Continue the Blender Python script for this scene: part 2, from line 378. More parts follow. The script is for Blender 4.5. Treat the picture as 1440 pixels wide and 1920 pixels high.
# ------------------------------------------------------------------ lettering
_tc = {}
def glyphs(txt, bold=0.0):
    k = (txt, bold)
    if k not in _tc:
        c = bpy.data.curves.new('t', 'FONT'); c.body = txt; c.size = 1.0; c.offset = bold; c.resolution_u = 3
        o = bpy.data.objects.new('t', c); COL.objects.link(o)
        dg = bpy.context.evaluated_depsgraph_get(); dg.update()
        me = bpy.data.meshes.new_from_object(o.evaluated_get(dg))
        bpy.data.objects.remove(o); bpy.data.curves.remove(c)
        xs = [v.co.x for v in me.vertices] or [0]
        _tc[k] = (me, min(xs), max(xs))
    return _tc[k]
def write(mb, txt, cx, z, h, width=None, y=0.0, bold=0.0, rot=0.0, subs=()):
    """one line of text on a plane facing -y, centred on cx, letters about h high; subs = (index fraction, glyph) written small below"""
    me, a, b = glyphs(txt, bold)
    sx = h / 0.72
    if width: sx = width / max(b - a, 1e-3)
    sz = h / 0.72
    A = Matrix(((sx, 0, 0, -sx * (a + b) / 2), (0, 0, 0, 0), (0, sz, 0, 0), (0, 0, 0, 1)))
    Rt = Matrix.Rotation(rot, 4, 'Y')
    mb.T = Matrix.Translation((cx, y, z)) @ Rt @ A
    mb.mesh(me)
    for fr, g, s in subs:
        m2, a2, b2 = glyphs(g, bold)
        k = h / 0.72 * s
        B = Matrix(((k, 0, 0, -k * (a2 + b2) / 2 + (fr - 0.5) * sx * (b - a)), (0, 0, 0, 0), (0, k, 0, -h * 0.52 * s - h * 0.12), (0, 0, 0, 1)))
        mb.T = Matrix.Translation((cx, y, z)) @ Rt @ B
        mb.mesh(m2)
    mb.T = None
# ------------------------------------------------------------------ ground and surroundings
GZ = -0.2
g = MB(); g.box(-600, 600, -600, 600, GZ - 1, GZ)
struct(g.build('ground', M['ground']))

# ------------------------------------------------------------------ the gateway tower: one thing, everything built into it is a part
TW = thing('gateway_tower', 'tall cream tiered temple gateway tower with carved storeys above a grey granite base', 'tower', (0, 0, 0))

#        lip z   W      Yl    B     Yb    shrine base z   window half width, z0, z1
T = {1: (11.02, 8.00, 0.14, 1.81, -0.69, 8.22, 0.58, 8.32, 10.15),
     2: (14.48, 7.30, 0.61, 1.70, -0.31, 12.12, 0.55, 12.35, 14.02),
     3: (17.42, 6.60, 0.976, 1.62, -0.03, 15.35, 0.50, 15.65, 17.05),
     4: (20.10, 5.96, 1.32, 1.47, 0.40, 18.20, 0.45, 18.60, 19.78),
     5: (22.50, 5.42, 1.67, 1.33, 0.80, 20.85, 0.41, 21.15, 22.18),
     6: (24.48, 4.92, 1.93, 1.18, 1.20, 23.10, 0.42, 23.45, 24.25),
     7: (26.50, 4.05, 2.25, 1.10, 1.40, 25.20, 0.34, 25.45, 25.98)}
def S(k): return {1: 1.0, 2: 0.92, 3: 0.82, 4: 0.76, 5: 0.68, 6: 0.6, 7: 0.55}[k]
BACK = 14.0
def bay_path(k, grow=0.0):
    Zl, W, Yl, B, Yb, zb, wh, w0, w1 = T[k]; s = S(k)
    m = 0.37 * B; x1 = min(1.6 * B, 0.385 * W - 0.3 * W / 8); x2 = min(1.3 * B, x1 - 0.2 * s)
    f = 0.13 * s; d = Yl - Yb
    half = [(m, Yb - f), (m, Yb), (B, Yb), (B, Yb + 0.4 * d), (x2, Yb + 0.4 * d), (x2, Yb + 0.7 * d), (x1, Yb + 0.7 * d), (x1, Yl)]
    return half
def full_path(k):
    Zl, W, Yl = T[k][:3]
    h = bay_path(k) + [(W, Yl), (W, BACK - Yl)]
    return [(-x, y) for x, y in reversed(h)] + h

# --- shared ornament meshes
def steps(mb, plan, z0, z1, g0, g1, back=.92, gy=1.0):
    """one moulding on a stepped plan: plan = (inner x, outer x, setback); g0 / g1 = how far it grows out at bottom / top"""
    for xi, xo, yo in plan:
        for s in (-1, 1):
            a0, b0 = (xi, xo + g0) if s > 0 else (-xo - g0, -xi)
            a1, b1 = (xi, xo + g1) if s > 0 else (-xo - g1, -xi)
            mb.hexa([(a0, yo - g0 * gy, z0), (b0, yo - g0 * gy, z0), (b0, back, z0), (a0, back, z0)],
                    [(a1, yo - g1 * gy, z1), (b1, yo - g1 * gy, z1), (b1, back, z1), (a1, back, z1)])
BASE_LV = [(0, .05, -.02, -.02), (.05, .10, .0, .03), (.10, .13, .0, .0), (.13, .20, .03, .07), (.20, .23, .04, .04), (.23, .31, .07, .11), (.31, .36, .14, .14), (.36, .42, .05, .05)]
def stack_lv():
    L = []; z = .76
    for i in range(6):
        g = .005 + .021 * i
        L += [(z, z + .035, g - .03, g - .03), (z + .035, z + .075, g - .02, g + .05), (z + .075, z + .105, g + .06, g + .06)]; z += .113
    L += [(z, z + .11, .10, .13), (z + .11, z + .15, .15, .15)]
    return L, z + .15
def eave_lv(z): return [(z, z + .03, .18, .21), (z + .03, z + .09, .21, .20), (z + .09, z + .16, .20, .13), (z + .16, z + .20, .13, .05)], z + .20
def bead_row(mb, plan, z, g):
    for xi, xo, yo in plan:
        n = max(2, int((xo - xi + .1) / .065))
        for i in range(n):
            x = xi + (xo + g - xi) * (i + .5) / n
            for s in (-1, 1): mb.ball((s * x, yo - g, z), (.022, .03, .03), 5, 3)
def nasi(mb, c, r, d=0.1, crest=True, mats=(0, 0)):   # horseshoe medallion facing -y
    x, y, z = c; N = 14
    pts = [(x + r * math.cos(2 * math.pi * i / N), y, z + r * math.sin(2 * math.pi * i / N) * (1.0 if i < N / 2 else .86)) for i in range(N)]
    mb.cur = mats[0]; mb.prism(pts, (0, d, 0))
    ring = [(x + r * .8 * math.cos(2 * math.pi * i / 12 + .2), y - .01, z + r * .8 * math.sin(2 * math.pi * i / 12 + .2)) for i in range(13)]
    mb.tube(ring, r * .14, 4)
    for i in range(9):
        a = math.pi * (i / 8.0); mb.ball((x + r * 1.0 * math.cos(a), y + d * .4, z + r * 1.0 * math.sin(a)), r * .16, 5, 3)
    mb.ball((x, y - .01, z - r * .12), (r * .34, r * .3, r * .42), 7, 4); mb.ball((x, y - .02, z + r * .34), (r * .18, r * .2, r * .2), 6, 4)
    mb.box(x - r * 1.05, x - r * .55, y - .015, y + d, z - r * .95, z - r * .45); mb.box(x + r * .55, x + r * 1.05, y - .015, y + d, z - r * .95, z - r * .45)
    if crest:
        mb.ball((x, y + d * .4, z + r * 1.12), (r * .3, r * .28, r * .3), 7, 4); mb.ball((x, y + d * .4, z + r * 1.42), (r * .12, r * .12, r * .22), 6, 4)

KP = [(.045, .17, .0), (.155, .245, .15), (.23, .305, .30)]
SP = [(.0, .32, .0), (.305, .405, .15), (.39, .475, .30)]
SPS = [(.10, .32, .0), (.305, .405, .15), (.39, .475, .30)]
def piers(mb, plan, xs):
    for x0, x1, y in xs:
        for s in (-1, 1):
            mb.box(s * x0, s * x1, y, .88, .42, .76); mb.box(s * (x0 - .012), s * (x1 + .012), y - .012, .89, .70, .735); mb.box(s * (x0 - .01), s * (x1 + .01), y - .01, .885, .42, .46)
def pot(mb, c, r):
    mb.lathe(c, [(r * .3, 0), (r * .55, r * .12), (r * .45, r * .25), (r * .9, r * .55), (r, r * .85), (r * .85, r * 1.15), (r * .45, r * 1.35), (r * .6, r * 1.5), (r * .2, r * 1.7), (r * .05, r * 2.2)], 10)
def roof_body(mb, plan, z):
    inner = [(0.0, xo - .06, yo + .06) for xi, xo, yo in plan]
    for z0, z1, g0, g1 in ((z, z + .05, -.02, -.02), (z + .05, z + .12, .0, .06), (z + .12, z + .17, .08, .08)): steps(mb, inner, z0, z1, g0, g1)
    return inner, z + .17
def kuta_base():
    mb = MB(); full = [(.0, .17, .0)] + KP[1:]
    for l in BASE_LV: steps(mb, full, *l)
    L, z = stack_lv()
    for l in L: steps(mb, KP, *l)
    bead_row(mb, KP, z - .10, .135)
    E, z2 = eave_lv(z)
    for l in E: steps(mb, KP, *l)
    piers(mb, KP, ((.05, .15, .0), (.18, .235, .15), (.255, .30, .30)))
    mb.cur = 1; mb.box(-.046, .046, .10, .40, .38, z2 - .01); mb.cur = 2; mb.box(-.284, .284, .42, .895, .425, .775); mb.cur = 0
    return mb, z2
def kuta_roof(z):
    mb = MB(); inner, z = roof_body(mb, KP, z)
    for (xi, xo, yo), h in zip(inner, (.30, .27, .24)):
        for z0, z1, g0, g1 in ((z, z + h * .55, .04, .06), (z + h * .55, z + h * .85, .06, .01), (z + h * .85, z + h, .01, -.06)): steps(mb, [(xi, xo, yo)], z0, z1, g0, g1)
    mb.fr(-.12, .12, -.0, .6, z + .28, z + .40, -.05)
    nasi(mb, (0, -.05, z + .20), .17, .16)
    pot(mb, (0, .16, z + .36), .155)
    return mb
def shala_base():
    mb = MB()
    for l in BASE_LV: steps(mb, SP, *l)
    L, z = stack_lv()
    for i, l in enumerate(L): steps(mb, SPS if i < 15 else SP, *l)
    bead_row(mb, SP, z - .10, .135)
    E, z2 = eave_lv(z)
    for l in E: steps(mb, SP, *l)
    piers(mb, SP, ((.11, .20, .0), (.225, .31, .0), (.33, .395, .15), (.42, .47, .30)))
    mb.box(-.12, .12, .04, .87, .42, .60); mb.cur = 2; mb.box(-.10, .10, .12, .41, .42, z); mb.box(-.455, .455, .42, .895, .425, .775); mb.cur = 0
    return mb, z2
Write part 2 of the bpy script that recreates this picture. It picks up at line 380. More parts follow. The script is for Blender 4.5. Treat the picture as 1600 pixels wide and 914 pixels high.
◇ ◇ ◇ ◇ ◇
→ WHAT THE TASK ASKS: Copy every line of the material in which the word "Blender" occurs.

→ EXERCISE ANSWER:
Continue the Blender Python script for this scene: part 2, from line 378. More parts follow. The script is for Blender 4.5. Treat the picture as 1440 pixels wide and 1920 pixels high.
Write part 2 of the bpy script that recreates this picture. It picks up at line 380. More parts follow. The script is for Blender 4.5. Treat the picture as 1600 pixels wide and 914 pixels high.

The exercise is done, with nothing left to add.